= What the task asks =
Reproduce the listing below in its entirety. Change nothing.

= Raw data =
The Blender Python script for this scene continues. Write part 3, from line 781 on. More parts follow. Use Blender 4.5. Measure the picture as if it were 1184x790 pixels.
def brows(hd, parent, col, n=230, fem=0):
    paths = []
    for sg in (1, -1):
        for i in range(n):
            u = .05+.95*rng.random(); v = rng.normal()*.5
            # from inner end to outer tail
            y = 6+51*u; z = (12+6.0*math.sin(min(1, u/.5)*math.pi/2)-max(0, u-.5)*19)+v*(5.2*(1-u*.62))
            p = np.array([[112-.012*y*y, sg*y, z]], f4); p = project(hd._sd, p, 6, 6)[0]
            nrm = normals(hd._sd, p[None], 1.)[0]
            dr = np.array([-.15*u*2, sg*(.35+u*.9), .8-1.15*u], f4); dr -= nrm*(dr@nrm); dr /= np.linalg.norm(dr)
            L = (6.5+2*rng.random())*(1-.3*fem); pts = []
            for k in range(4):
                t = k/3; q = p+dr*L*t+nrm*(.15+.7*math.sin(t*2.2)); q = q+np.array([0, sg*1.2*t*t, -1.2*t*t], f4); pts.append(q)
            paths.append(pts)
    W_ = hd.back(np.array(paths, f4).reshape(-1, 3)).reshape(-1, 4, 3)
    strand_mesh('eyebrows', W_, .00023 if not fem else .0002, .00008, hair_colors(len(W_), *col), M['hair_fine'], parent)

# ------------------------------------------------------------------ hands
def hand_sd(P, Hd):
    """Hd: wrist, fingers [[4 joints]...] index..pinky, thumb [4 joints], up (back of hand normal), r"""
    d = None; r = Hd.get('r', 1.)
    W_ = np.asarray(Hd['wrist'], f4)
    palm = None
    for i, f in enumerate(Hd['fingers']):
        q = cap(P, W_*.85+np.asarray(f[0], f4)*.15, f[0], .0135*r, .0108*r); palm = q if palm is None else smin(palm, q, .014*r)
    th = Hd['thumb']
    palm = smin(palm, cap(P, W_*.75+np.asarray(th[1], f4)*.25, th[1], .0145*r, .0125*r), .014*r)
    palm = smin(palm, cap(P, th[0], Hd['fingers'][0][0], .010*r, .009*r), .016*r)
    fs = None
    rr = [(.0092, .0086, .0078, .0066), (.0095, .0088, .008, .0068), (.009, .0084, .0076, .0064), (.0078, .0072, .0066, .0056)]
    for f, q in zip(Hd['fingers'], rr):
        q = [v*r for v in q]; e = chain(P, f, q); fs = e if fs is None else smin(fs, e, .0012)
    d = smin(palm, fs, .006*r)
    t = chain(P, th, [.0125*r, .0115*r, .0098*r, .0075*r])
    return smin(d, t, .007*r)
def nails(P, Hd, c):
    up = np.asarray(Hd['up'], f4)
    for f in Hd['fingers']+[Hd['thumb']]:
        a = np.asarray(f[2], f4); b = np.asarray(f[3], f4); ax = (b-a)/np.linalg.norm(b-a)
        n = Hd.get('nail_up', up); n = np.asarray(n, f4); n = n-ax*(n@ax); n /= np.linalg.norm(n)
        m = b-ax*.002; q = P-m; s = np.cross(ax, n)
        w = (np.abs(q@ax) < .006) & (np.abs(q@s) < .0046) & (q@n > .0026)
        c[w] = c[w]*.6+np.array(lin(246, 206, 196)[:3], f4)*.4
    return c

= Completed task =
The Blender Python script for this scene continues. Write part 3, from line 781 on. More parts follow. Use Blender 4.5. Measure the picture as if it were 1184x790 pixels.
def brows(hd, parent, col, n=230, fem=0):
    paths = []
    for sg in (1, -1):
        for i in range(n):
            u = .05+.95*rng.random(); v = rng.normal()*.5
            # from inner end to outer tail
            y = 6+51*u; z = (12+6.0*math.sin(min(1, u/.5)*math.pi/2)-max(0, u-.5)*19)+v*(5.2*(1-u*.62))
            p = np.array([[112-.012*y*y, sg*y, z]], f4); p = project(hd._sd, p, 6, 6)[0]
            nrm = normals(hd._sd, p[None], 1.)[0]
            dr = np.array([-.15*u*2, sg*(.35+u*.9), .8-1.15*u], f4); dr -= nrm*(dr@nrm); dr /= np.linalg.norm(dr)
            L = (6.5+2*rng.random())*(1-.3*fem); pts = []
            for k in range(4):
                t = k/3; q = p+dr*L*t+nrm*(.15+.7*math.sin(t*2.2)); q = q+np.array([0, sg*1.2*t*t, -1.2*t*t], f4); pts.append(q)
            paths.append(pts)
    W_ = hd.back(np.array(paths, f4).reshape(-1, 3)).reshape(-1, 4, 3)
    strand_mesh('eyebrows', W_, .00023 if not fem else .0002, .00008, hair_colors(len(W_), *col), M['hair_fine'], parent)

# ------------------------------------------------------------------ hands
def hand_sd(P, Hd):
    """Hd: wrist, fingers [[4 joints]...] index..pinky, thumb [4 joints], up (back of hand normal), r"""
    d = None; r = Hd.get('r', 1.)
    W_ = np.asarray(Hd['wrist'], f4)
    palm = None
    for i, f in enumerate(Hd['fingers']):
        q = cap(P, W_*.85+np.asarray(f[0], f4)*.15, f[0], .0135*r, .0108*r); palm = q if palm is None else smin(palm, q, .014*r)
    th = Hd['thumb']
    palm = smin(palm, cap(P, W_*.75+np.asarray(th[1], f4)*.25, th[1], .0145*r, .0125*r), .014*r)
    palm = smin(palm, cap(P, th[0], Hd['fingers'][0][0], .010*r, .009*r), .016*r)
    fs = None
    rr = [(.0092, .0086, .0078, .0066), (.0095, .0088, .008, .0068), (.009, .0084, .0076, .0064), (.0078, .0072, .0066, .0056)]
    for f, q in zip(Hd['fingers'], rr):
        q = [v*r for v in q]; e = chain(P, f, q); fs = e if fs is None else smin(fs, e, .0012)
    d = smin(palm, fs, .006*r)
    t = chain(P, th, [.0125*r, .0115*r, .0098*r, .0075*r])
    return smin(d, t, .007*r)
def nails(P, Hd, c):
    up = np.asarray(Hd['up'], f4)
    for f in Hd['fingers']+[Hd['thumb']]:
        a = np.asarray(f[2], f4); b = np.asarray(f[3], f4); ax = (b-a)/np.linalg.norm(b-a)
        n = Hd.get('nail_up', up); n = np.asarray(n, f4); n = n-ax*(n@ax); n /= np.linalg.norm(n)
        m = b-ax*.002; q = P-m; s = np.cross(ax, n)
        w = (np.abs(q@ax) < .006) & (np.abs(q@s) < .0046) & (q@n > .0026)
        c[w] = c[w]*.6+np.array(lin(246, 206, 196)[:3], f4)*.4
    return c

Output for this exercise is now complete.